There is no need for everyone to become an expert in everything. Such unfocused research scholarship has indeed significantly weakened disciplinary rigor and diverted attention from the sustained, localized, issue-based, and context-specific research needed to address socio-economic challenges prevalent within Nepalese society.

Student-Centricity and Normalization of Gift Authorship

Academic research in Nepal has become overwhelmingly student-centric. Within the university system in Nepal, faculty members co-author student papers as a part of their supervision roles for thesis, project work, or dissertation. Ironically, this process has given rise to gift authorship, where names of people outside of the knowledge domain are put on research papers by students for the sake of increasing their publication count. And this practice has substantially diluted accountability, eroded academic integrity, and generated disillusionment among students regarding the scope, perceived market, and applied value of research outside academia.

Moreover, the proliferation of research papers with multiple co-authors with diverse expertise on a single paper developed by the student has eroded the credibility of academic research by blurring the standards of authorship, merit, and scholarly rigor. Here, it is important for the universities and colleges in Nepal to realize that a research culture cannot sustain its social, market, and intellectual value if professors merely rely on gift authorship instead of building their own research trajectories and niche specializations. Besides, normalization of gift authorship contributes to the junkification of research in Nepal, as the names of people are attached onto student-led research without making substantial analytical, intellectual, interpretive, and methodological contributions.

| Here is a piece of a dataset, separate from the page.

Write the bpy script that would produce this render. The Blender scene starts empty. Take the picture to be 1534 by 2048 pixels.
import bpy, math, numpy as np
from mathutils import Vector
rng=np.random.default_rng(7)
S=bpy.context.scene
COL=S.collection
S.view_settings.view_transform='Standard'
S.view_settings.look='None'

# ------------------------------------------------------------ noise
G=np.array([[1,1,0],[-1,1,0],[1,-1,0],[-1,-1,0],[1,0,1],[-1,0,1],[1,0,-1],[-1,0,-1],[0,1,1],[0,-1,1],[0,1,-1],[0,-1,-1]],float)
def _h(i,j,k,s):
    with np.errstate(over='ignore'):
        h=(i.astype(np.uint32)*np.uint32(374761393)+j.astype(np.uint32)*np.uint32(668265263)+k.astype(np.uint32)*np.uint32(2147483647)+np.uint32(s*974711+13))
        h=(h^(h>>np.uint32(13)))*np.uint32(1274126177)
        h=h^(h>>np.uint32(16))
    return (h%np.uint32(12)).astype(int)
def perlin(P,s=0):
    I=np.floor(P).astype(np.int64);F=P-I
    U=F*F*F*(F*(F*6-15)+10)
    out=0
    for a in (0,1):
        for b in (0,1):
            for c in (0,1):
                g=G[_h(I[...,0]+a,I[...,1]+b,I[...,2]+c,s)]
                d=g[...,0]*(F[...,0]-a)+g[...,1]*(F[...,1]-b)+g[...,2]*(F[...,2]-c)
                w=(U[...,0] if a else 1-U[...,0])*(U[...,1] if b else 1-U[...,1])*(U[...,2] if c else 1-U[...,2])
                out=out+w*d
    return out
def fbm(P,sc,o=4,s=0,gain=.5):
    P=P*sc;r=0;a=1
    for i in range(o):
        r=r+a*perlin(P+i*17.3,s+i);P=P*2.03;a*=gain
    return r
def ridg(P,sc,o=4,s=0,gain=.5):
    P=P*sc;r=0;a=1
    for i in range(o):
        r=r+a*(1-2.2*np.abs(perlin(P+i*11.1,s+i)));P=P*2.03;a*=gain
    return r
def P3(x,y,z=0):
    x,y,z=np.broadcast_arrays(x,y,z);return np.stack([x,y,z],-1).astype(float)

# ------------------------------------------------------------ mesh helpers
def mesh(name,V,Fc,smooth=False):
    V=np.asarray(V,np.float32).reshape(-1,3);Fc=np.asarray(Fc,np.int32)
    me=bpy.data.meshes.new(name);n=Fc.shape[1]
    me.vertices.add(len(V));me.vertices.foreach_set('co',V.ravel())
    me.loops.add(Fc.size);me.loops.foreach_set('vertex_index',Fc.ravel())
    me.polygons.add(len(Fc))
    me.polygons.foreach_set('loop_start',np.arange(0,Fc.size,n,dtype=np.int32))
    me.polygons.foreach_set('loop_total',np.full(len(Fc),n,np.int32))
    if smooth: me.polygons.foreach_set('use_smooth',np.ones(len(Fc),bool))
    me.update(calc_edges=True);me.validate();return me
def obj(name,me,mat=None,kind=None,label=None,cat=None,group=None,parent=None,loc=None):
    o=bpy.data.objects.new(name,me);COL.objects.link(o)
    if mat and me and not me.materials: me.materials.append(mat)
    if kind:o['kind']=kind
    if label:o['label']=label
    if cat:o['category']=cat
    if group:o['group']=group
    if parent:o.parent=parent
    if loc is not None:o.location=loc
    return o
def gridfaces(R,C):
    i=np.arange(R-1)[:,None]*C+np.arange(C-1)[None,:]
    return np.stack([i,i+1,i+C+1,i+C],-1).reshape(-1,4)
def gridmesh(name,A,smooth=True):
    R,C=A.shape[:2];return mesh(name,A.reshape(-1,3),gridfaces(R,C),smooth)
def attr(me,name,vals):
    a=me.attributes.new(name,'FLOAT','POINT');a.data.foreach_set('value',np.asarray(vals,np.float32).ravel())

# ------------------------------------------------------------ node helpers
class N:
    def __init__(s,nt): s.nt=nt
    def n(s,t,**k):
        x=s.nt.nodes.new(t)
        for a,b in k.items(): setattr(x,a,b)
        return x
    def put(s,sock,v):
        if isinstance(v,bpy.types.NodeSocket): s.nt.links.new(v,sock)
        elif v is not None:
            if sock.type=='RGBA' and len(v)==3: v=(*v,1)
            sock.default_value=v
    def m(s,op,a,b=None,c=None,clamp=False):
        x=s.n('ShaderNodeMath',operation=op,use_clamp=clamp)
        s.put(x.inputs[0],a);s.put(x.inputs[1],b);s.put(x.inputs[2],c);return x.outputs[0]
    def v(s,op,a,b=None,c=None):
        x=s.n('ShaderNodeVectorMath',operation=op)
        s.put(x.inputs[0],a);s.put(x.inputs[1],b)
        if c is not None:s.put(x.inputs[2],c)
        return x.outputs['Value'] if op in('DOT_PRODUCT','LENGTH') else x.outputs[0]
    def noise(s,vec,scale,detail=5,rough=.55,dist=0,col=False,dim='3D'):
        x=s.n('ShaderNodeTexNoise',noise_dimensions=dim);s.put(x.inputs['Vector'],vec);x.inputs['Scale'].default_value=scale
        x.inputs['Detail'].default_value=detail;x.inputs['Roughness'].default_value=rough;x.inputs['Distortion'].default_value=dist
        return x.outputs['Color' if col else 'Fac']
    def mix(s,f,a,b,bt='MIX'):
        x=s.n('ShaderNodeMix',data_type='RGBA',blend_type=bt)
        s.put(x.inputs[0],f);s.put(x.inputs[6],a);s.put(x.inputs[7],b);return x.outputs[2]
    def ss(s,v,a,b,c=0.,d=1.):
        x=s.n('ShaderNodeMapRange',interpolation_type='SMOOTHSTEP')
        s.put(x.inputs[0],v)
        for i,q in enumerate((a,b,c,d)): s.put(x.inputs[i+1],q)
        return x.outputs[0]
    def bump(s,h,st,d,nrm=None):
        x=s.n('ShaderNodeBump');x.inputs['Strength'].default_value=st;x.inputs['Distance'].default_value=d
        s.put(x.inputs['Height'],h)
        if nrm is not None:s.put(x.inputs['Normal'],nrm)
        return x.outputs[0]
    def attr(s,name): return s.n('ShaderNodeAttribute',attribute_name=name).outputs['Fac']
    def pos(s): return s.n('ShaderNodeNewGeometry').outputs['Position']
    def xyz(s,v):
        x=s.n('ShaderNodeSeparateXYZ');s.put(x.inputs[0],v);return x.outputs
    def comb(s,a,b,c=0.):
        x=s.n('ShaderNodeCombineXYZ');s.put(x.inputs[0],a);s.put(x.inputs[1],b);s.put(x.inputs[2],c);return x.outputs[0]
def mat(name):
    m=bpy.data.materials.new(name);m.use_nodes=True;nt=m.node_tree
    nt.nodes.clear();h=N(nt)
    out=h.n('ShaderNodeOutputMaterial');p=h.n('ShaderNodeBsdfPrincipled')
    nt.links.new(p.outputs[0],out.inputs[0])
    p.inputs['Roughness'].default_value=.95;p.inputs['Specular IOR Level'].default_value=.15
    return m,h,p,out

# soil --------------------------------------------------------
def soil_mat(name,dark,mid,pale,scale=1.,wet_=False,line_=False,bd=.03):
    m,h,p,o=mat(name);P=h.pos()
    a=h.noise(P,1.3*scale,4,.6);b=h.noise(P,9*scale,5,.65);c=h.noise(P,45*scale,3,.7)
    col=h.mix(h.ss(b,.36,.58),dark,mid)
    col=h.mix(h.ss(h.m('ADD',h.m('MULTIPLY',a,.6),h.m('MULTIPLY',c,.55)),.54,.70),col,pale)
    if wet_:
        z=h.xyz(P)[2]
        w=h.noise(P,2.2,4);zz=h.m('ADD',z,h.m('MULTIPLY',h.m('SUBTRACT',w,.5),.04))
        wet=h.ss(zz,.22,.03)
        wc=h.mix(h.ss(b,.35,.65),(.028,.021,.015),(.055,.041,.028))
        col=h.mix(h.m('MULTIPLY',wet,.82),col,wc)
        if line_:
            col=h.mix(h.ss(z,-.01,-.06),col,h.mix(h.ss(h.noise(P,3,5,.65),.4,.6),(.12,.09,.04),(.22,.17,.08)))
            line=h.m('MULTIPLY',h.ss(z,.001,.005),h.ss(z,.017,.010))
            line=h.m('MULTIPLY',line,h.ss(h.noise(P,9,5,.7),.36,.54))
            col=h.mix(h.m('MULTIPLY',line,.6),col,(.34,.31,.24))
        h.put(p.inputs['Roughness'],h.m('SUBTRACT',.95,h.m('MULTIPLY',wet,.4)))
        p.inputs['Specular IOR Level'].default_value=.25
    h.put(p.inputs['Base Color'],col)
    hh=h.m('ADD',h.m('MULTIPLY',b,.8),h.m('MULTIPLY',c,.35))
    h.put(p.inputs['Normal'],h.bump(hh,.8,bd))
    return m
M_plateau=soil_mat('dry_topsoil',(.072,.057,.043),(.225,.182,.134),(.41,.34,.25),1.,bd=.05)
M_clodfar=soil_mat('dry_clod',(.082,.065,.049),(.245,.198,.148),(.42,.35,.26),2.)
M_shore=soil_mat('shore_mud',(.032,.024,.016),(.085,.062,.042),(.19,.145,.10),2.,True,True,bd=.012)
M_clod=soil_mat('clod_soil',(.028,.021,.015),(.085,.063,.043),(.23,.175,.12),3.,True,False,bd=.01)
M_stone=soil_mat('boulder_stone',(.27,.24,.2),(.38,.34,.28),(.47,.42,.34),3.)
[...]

University-Industry-Community Research Collaboration Strategy

The socio-economic impact and transformative potential of academic research have been constrained in our universities and colleges due to the disconnection between research, development, and innovation. Research efforts are mostly limited to publishing metrics and self-referential institutional practices, without substantial impact on development concerns, solving community-level issues, policy reform, industrial needs, socio-economic decision-making, or technological innovation. In addition, there are structural, systemic, and policy issues within the university system in Nepal, such as a lack of funding, weak industry-academia collaborations, theory-practice gaps, normalized gift authorship, and limited funding, grants, and incentives for applied research. Because of these issues, the blooming research culture on the surface frequently falls short in producing scalable solutions necessary for addressing socioeconomic, sustainable, industrial, technological, and environmental challenges and issues prevalent in Nepal.

Hence, to close this gap between research, development, and innovation, universities and colleges in Neal need to work together closely with businesses, government, innovators, tech experts, entrepreneurs, and local communities and adopt problem-driven action research strategies to ensure that research culture does not just become an isolated and insular academic endeavor. Similarly, research initiatives of our universities and colleges need to provide a transformative foundation for scientific thinking, creativity, innovation, a comprehensive framework for industry, university, and community collaboration strategy, and evidence-based decision-making that links theory with practice, enables practice to find method, and contributes towards socio-economic progress of the society.